About the Project

Transforming Justice: An All-Island Examination of Justice Responses to Historical Institutional Abuse

Over the last two decades, historical abuse in state and religiously-operated institutions has come under scrutiny around the world. The island of Ireland (Northern Ireland (NI) and the Republic of Ireland (RoI)) has had a large number of investigations, redress schemes or apologies regarding historical institutional abuse (HIA) against women and children, some of which are ongoing. Many of these efforts have been criticised by victims/survivors, in particular for inadequate or unimplemented recommendations or practices. Media reports suggest that these efforts to address past abuses have failed to bring justice or healing for survivors or hold responsible individuals and the state to account. Activist academic research and advocacy in both NI and ROI continues to collaborate with and empower survivors and seeks to inform and shape policies and practices of governments and churches, by offering significant and survivor-led alternatives.

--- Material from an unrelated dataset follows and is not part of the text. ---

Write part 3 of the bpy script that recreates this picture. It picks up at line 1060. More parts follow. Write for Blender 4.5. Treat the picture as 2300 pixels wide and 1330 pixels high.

This is an important moment to stand back and assess justice responses to HIA across the island of Ireland and how they compare to efforts across the world. The research brings together leading researchers across a range of fields – law, criminology, sociology, social policy, social work, restorative justice, transitional justice and human rights – and represents a major, wide-ranging and cross-disciplinary study focusing on Ireland (North and South). 

The study will focus on range of contexts including (i) Industrial/Reformatory Schools (ii) Magdalene laundries (iii) clerical sexual abuse (iv) Mother and Baby Homes (v)symphysiotomy (vi) illegal adoption (vii) other residential institutions operated by Church and State authorities in Northern Ireland and in the Republic of Ireland. Our findings will be published in books, journals and other sources.

It examines the limitations of existing justice approaches, including public inquiries or commissions of investigation, civil cases, criminal prosecutions, redress schemes and apologies. The main argument to be examined is that a complex range of factors have prevented just responses to HIA and blurred lines of accountability. The research will involve interviews with victims/survivors and elite-level stakeholders across both jurisdictions such as lawyers and human rights advocates, judges/commissioners, politicians, policy makers, victim-advocates/representatives and members of religious orders. Drawing on restorative and transitional justice and approaches in other countries, it will outline a new framework of justice. This research will provide a guiding standard to improve official and public understanding to redress HIA across Ireland and elsewhere.

The research is supported by an International Advisory Group (IAG) comprised of leading academics/professionals in other jurisdictions with sustained experiences of HIA including Prof Kathy Daly (Griffith University, Australia); Prof Jennifer Llewelyn (Dalhousie, Canada); Dr Rosemary Nagy (Nipissing, Canada); the Honourable Peter McClelland AM QC (Chairperson, Australian Royal Commission into Institutional Responses to Child Sexual Abuse); Prof Ivo Aertsen (KU Leuven); Prof Gordon Lynch (Kent); and Prof Clair Wills (Cambridge).